Now to both of you who are still here, let’s talk The Sims and Warcraft. Way back in the mists of time, I noted that I had an idea for “how achievements could be leveraged into a nifty role-playing mechanism that would combine the coolness of achievement points with the aspirations system of The Sims 2 to create a really wicked-cool story-line generator for your role-playing character”. But I never followed through.

Let’s go through and define some terms.

  • Achievements and Achievement Points: A new feature coming out in Wrath of the Lich King, for those with sub-boulder accomodations, which will basically create a little white flash and a text message informing you you’ve done something cool when you do something allegedly cool. In addition, you’ll get a number of achievement points at the same time, which do absolutely nothing except give you an extremely well measured penis which may be compared to other penes.
  • Aspirations and Aspiration Points: A feature of The Sims 2, which rewards Sims for doing things they really want to do with emotional fulfillment, also rewarding the player by making it possible to not have to measure those bloody Bladder, Fun and Social meters quite so much. These wants are selected from a pool given by your lifelong Aspiration, which is something like ‘Knowledge’, ‘Wealth’, or ‘Romance’, etc. In addition, by doing these things you get Aspiration Points, which can be traded in for cool things like brain caps, fountains of youth or extremely measureable penes.
  • Daily Quests: Are what you do to get gold.

Right. Now, let’s put these in the blender and see what we get.

To begin, you go to a hobby shop, which are new places inserted into World of Warcraft cities. You can then purchase a hobby kit that gives you your new aspiration; very similar to a Profession, but with fewer options. Some probably wouldn’t make it straight from The Sims 2; I can’t see romance making it, but Friendship could easily enough become Respect, and have a similar kind of focus to the Diplomacy achievement, it’s all about increasing ranks in reputations. Knowledge would probably go straight over, with goals such as “Learn a new [profession] recipe/schematic/formula”.
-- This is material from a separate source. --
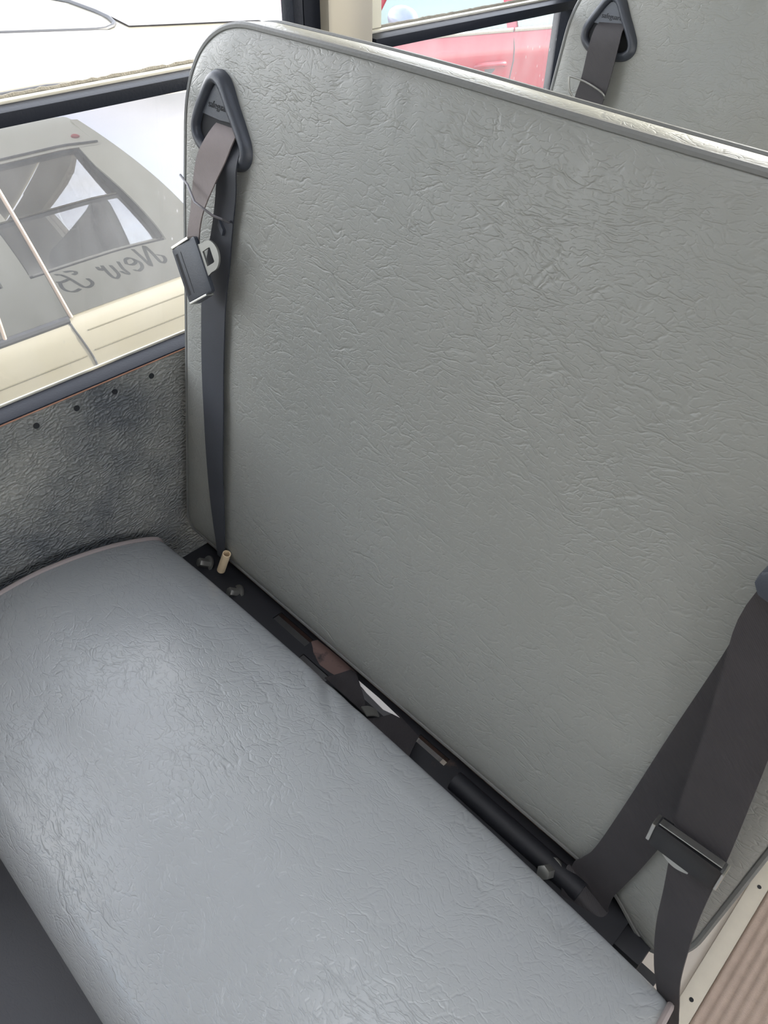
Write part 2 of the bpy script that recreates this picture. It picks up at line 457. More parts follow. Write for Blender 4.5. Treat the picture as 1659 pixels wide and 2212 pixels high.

As you might have guessed from the above examples, what picking this would do is add a few daily quests to your quest log. All of them would have a timer on them, usually 24 hours, before being replaced, although some may give you a longer time frame. Some more mundane examples might be, “Kill 20 Air Elementals” if you were researching electricity, let’s say, as part of the Knowledge aspiration. If you complete these quests, you get aspiration points as a reward.

These aspiration points do a few things. One, hitting certain levels of aspiration points would become an achievement in and of itself, thus fueling the measurement craze a little more. But moreover, you could spend these points for various cool bennies; not really weapons or other useful things but story based little treasures, like cool tabards, trinkets that do fun things based on your aspiration, or even stuff like having the Town Crier characters talk about you for an hour. (If more than one person has flagged this reward, then they’d alternate.) And come on, this idea in and of itself to me makes something at least passingly similar this notion worthwhile; when was the last time those NPCs actually served a purpose?

Jess points out to me that this idea would have niche appeal at best, use masses of memory, and be basically unprofitable and unworkable. To these claims, I note, this is why I have a ‘blog.


  1. Interesting idea, but I’d have to agree with unworkable, though probably not for the same reason that Jess would.

    At some point, your quests will end up reaching a critical mass. Aspirations would need to be fluid, transitive, so that the quest you get today isn’t the quest you get tomorrow, or the next day, or the next.

    There would have to be a certain level of uniqueness to each Aspiration quest, otherwise all you have is a fishing/cooking daily with an even goofier reward than Chuck’s Bucket/Recipe: Delicious Cake.